While some find they are well-suited to the world of virtual meetings and coffee breaks at the kitchen table, others may find succeeding outside the office difficult. Many struggle to be productive with things like household chores, kids, and easy access to a TV. It can prevent at-home workers from accomplishing as much as they want to.

For those who are having trouble staying focused, experts suggest mimicking real-world workplace conditions as closely as possible.

That means getting showered and dressed and taking breaks and meals at your usual times.

Instead of working from a comfortable chair, bed our couch, use a real desk with drawers and files to keep papers organized, and elect for paperless filing when possible. Make sure to invest in a real desk chair. It’s important to have an organizational process just like at a regular office in order to be efficient.

If you can, find work areas you can truly call your own. It’s important to be able to concentrate. It’s not intentional or malicious, but family members have a way of distracting each other few co-workers can match.

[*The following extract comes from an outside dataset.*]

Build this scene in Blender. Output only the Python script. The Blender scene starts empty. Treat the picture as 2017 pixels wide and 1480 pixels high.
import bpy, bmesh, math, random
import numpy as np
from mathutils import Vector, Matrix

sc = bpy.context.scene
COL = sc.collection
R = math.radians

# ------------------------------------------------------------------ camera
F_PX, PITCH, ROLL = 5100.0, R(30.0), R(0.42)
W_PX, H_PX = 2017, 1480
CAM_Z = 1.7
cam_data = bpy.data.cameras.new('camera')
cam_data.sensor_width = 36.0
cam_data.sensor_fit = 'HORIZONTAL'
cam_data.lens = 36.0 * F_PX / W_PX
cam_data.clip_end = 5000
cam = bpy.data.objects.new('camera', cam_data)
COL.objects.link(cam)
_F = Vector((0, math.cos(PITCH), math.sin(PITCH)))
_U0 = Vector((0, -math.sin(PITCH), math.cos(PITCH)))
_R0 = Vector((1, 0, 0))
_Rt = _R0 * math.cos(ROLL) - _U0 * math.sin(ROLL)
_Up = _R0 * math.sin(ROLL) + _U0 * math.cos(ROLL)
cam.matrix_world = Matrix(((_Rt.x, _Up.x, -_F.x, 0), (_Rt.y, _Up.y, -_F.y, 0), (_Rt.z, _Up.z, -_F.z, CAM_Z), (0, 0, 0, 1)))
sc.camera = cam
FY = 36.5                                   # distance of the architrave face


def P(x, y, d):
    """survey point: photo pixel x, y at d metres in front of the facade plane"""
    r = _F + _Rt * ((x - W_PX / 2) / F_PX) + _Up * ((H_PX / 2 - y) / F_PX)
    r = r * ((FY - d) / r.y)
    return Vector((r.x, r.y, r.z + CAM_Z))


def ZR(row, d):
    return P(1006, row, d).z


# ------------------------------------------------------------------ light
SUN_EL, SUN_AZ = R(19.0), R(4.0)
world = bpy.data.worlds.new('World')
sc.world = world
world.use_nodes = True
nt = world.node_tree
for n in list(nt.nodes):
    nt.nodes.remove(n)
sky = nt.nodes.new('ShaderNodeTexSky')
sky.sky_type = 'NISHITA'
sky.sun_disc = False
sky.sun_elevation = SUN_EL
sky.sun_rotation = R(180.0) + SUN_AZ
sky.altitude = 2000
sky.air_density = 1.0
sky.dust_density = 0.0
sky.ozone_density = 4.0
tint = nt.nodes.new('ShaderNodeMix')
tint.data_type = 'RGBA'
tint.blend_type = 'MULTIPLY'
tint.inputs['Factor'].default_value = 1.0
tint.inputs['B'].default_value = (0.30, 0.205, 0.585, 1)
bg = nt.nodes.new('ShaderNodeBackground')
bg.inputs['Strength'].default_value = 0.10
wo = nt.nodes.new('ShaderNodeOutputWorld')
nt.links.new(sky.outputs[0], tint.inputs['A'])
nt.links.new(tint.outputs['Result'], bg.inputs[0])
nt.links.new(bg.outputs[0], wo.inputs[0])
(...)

If there’s a lot going on outside your window to pull your attention away, try pushing your desk against a wall. Try inspirational art, calendars or an organization chart to fuel productivity.

Regardless of what your day looks like, make sure to stick to normal working hours. Closely mimicking the schedule of a “real” office means leaving work behind when the work day is done.

Use your previous time spent commuting for something non-work-related, like calling a friend, watching a silly video, or staying informed with the news.

Learn to separate your business life from your professional life. Focus on the house, the kids and your spouse or significant other.

If you have small children, it might be necessary to stagger hour with your mate, especially with so many day care facilities closed or on reduced hours. If you set up some boundaries, you can preserve the most profitable partnership of all – your family.